19 April 2008

Kaos (1): in anticipation

Kaos, produced and directed by the Taviani brothers, was released onto the theatrical art-house movie circuit in 1984. It was screened at the Tyneside Cinema, Newcastle, UK, in 1985, the single occasion when I watched the movie. It left such a deep and lasting impression that I have been searching for a copy of the movie since I bought my television and VCR in 1992. Over the years I have come across several copies of the VHS video for sale, but they have been in US television format (why does the US have to set every standard differently from the rest of the world? - for another posting) and extremely expensive. Being dogged, I have persisted in checking every few months (since about 1995) to discover whether any movie distribution companies had released Kaos for the British / European market, initially on VHS and more recently on DVD. Cliche warning: imagine my surprise a couple of weeks ago when a soon-to-be-released DVD suddenly appeared on the lists of several DVD suppliers. I was so taken aback that I wondered whether it was a scam. My copy was sent from White Rock, Arkansas, US. Excited to receive it as a child with a new toy, I shall watch it this evening.

In telling my story to people I know, few seem as surprised as I am not that the movie should be released on DVD, but that in the face of steadfast evidence to the contrary, I should continue to stand sentinel for the release of this movie on DVD. Thirteen years is a long time to wait. Only a few people know that I waited a long time for Godfrey Regio's Koyaanisqatsi trilogy to be released on DVD. Even fewer know that I am still waiting for Steppenwolf (based on the novel by Hermann Hesse) and Le Grandes Meulnes (based on the novel by Alain Fournier) to be released on DVD. In telling my story, I am saying something important about who I am.

Instead, what almost everyone I have told has focused on is how I shall react watching a movie for only the second time in 23 years, and in particular a movie I have built up in my mind as being so special that it was worth checking the listings of newly-released videos every few months. In part, I have felt mildly irritated that the focus of my story, about dogged, optimistic persistence, has been dismissed and replaced with a focus on whether the movie will live up to my expectations. In part, I have felt disappointed that the people who I have told (all British) assume that I may feel disappointed with the movie. I have also felt a little sad that no-one much has expressed any interest in watching the movie - I know only one or two people who come anywhere near matching my movie taste.

What will it be like? There are scenes and aspects from the movie that I recall vividly: bandits playing boules with the severed heads of their victims; a man howling at moon as he believes he is transformed into a werewolf; an urn-mender who realises that he is trapped in the urn he has just mended; the absence of someone who has recently died. The movie works at a visceral level that I would term expressionist. The issues addressed are profound and concern existence, and I would term this existentialist. The movies that I know which address such issues belong to such directors as Andrei Tarkovsky, Akira Kurosawa, Ingmar Bergman and Peter Greenaway.
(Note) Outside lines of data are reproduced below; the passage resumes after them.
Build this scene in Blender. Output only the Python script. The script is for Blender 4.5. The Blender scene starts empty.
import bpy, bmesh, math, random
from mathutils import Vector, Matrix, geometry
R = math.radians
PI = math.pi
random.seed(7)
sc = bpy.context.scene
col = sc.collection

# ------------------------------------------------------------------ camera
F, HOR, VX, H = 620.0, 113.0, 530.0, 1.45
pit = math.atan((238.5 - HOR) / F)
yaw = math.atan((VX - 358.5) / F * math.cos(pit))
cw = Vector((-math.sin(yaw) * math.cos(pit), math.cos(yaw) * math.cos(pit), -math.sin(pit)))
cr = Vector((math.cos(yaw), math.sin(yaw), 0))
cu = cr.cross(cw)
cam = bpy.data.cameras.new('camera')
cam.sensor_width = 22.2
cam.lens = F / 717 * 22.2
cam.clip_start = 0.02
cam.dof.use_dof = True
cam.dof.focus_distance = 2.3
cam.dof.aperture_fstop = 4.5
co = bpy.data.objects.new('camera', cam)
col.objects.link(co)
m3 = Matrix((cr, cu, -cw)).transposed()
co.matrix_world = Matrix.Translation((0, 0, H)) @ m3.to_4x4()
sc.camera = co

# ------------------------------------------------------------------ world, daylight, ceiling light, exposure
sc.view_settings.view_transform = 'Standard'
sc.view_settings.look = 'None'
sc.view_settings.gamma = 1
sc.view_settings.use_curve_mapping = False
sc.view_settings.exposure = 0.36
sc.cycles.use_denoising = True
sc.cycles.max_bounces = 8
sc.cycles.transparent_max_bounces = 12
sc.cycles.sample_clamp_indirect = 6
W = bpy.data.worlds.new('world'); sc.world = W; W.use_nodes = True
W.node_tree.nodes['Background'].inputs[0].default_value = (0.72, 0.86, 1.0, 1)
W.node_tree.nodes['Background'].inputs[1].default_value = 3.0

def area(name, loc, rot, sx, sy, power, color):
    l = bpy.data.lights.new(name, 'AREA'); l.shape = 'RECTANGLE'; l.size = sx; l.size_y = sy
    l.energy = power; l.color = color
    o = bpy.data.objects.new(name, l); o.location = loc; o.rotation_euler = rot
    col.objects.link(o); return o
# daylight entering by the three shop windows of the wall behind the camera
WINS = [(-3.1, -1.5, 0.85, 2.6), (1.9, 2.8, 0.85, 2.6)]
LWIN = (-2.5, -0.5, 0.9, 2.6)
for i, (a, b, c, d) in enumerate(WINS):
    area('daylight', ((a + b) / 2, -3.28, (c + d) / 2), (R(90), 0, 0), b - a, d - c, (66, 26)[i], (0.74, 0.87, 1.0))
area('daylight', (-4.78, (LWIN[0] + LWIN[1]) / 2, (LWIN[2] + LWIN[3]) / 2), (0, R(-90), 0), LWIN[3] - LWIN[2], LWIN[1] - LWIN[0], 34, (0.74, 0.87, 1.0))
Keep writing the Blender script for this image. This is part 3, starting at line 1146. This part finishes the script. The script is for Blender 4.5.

What will it be like? I shall watch the movie with a more experienced eye, mind and heart than before. Half my life has passed since I first watched the movie. I have changed in many ways, and expect that the movie, as though a mirror, will reflect an image of my young adult self. Will the middle-aged adult I have become respond to and appreciate the movie as fully as the young adult I was? Who knows? I shall have to find out, and accept what I experience.

What will it be like? I have written elsewhere about having an interest only in those movies that are worth watching at least several times. I trust that Kaos is a movie so rich in difficult ideas that I shall watch it many times. I already know that its initial heady flavours of wormwood and jasmine, citrus and woodsmoke, give way to a complex aftertaste that lingers for decades. I am looking forward to seeing masters of cinema at work.